On Jun 24, 2008, at 6:55 AM, Tom Vest wrote:

> There is also the matter of asymmetrical dependence and bargaining
> power (detailed ad nauseam last week).
> Unless something changes, on the day after free pool exhaustion and
> every day thereafter, "incumbent" IPv4-based networks will be able to
> unilaterally decide whether/when they want to be transparently
> interoperable with native IPv6 networks, and they will be able to
> unilaterally act to make that possible, e.g., by going dual-stack,
> renumbering, or operating a symmetrical 6/4 gateway.
> Unless something changes, on the day after free pool exhaustion and
> every day thereafter, new IPv6-only networks will need to interoperate
> with the universe of incumbent IPv4 networks.
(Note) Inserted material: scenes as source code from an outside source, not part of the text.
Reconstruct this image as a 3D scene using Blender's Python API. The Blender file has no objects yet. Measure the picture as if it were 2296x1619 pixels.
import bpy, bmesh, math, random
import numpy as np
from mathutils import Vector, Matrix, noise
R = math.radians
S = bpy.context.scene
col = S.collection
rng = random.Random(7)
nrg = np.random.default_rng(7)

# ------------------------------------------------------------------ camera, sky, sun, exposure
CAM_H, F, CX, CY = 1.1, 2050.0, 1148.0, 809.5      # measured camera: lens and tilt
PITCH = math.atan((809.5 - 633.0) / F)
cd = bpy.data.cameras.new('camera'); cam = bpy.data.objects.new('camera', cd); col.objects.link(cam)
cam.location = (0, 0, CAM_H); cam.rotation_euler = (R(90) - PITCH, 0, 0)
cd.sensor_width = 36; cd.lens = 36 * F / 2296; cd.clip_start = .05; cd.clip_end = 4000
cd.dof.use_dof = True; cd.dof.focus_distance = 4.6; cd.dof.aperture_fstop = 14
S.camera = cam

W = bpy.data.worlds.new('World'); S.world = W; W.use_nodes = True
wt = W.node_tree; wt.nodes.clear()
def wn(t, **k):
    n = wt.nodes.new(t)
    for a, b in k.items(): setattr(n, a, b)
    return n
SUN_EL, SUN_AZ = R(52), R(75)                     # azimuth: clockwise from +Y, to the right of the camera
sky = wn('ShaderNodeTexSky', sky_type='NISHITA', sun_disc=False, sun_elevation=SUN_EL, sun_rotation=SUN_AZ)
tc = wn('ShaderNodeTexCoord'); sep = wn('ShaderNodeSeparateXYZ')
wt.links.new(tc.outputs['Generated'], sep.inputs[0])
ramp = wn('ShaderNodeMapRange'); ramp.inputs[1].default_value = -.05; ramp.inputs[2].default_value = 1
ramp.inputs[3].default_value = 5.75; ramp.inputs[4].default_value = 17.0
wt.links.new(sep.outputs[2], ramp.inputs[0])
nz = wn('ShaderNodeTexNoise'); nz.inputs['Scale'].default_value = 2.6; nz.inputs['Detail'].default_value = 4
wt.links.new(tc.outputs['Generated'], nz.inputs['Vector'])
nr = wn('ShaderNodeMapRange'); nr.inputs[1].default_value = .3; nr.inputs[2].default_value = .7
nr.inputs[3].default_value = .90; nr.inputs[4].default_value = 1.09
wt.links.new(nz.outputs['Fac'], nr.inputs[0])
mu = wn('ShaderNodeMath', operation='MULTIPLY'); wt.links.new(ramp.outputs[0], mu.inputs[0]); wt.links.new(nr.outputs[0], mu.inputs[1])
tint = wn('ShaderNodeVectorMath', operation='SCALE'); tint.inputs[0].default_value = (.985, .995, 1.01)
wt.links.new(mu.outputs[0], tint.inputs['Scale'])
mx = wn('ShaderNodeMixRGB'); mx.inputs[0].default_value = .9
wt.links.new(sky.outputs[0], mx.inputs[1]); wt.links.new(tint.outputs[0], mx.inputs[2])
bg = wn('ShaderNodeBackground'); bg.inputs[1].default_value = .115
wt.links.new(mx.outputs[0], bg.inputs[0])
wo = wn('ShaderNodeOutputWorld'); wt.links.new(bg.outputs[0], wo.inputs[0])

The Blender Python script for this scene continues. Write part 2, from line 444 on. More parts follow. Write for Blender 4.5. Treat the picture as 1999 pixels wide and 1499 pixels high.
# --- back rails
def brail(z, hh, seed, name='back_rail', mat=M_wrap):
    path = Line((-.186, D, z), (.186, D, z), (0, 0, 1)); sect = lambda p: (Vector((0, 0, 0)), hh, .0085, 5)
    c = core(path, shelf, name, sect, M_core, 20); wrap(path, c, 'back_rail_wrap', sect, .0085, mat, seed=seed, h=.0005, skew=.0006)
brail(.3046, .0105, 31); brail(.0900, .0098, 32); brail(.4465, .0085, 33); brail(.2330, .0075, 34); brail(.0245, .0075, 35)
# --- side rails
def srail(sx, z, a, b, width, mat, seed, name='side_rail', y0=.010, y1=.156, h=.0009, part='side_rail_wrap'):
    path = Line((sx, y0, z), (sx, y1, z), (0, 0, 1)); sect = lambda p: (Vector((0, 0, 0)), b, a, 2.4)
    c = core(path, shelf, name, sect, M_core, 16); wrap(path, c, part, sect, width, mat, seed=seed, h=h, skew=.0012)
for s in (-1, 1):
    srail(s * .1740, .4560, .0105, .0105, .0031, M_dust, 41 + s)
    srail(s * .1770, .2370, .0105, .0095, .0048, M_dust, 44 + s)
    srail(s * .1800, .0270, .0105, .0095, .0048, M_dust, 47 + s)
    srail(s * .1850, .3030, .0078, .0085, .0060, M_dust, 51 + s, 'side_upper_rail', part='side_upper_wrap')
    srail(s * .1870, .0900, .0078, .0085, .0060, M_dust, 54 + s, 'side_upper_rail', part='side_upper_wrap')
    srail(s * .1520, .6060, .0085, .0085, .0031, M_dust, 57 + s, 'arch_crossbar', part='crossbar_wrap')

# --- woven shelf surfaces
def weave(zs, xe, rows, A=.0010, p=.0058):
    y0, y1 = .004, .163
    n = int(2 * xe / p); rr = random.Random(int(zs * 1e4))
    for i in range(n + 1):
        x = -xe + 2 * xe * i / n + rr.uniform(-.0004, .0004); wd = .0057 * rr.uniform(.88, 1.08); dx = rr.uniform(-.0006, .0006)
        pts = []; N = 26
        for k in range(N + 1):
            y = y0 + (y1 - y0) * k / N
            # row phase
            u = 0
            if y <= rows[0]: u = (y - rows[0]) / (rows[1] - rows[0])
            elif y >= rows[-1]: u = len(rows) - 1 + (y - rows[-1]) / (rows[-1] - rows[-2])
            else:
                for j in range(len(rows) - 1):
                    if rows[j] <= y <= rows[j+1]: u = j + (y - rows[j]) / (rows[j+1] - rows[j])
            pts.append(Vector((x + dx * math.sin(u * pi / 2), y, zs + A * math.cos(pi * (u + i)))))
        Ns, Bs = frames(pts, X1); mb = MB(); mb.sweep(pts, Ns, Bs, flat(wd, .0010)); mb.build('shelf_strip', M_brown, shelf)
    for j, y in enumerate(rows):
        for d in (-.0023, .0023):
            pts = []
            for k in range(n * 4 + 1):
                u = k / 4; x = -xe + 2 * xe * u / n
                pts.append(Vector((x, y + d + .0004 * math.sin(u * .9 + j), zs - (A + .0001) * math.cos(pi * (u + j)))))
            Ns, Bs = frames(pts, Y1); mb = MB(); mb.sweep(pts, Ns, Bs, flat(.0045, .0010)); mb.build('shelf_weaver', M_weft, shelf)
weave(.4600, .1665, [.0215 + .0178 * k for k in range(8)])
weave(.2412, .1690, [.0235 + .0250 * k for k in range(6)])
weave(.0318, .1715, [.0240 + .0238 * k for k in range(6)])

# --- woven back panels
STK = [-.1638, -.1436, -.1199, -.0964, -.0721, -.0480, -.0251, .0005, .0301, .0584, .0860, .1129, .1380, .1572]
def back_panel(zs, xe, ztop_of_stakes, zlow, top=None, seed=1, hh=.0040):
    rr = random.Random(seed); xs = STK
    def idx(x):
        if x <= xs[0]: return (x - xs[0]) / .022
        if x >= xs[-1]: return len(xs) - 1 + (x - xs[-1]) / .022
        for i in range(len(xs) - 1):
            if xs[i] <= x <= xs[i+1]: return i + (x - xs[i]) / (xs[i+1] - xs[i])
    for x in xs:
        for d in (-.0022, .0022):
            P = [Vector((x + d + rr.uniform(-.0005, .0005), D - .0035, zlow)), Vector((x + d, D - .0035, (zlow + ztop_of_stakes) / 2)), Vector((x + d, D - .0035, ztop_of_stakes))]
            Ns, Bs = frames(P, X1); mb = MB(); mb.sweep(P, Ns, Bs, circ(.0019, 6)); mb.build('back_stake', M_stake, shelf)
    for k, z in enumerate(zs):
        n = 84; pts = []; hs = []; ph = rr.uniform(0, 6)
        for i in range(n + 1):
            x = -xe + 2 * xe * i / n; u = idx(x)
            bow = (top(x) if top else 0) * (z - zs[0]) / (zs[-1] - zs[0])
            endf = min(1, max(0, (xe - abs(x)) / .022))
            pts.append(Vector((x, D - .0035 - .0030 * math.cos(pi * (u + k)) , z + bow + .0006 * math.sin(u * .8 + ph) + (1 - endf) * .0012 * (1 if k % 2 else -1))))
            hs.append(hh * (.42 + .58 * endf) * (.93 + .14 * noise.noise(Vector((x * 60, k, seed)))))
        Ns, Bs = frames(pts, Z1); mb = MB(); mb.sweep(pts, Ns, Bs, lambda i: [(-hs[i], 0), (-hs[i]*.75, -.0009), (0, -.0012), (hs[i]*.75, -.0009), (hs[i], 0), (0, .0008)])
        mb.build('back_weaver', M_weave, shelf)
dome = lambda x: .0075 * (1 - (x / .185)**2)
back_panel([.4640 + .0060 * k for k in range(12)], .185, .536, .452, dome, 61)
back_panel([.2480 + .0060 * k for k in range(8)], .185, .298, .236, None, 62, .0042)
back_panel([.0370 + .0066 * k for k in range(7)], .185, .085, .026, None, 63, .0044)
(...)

However, they will NOT
> be able to unilaterally act to make that possible as long as that
> requires at least some IPv4, which at that point will only available
> from those incumbent networks, or from "pure speculators".
> That asymmetry is what will drive the price of IPv4 up and up, and
> that increasing profit potential and bargaining power -- which is just
> an artifact of the lingering IPv4 bottleneck between new IPv6 networks
> and everything still accessible only via IPv4 -- is what will
> incentivize incumbent IPv4 networks/IPv4 dealers to delay their own
> shift to transparent interoperability for as long as possible.
> Aspiring to be the last-mover will be the only rational strategy in
> the environment that an IPv4 resource transfer market will create.
> But maybe rationality will take a holiday :-\
> TV
> On Jun 24, 2008, at 9:21 AM, Kevin Kargel wrote:
>> Don't forget the fact that IPv6 is not yet a perfect or mature
>> service.
>> Delaying IPv6 implementation will avoid the costs involved with
>> development and debugging of local networks while letting others do
>> the
>> dirty work.  I am not advocating this, just recognizing a reality.
>> The
>> forward thinking administrators that want to make a difference in the
>> world will jump in and get it done, the profit driven enterprises  
>> will
>> sit back and wait until everything is easy or unavoidable.
>> -----Original Message-----
>> From: arin-ppml-bounces at arin.net [mailto:arin-ppml-bounces at arin.net]
>> On
>> Behalf Of Lee Dilkie
>> Sent: Tuesday, June 24, 2008 6:44 AM
>> To: michael.dillon at bt.com
>> Cc: ppml at arin.net
>> Subject: Re: [arin-ppml] Q1 - ARIN address transferpolicy:
>> whythetriggerdate?
>> michael.dillon at bt.com wrote:
>>>> As with many other technologies, there is a substantial last-mover
>>>> advantage to going dual-stack or single-v6.
>>> On what do you base this opinion?
>>> --Michael Dillon
>> Moore's Law, one would think. Delaying purchase of networking
>> equipment
>> will yield better performance for lower cost.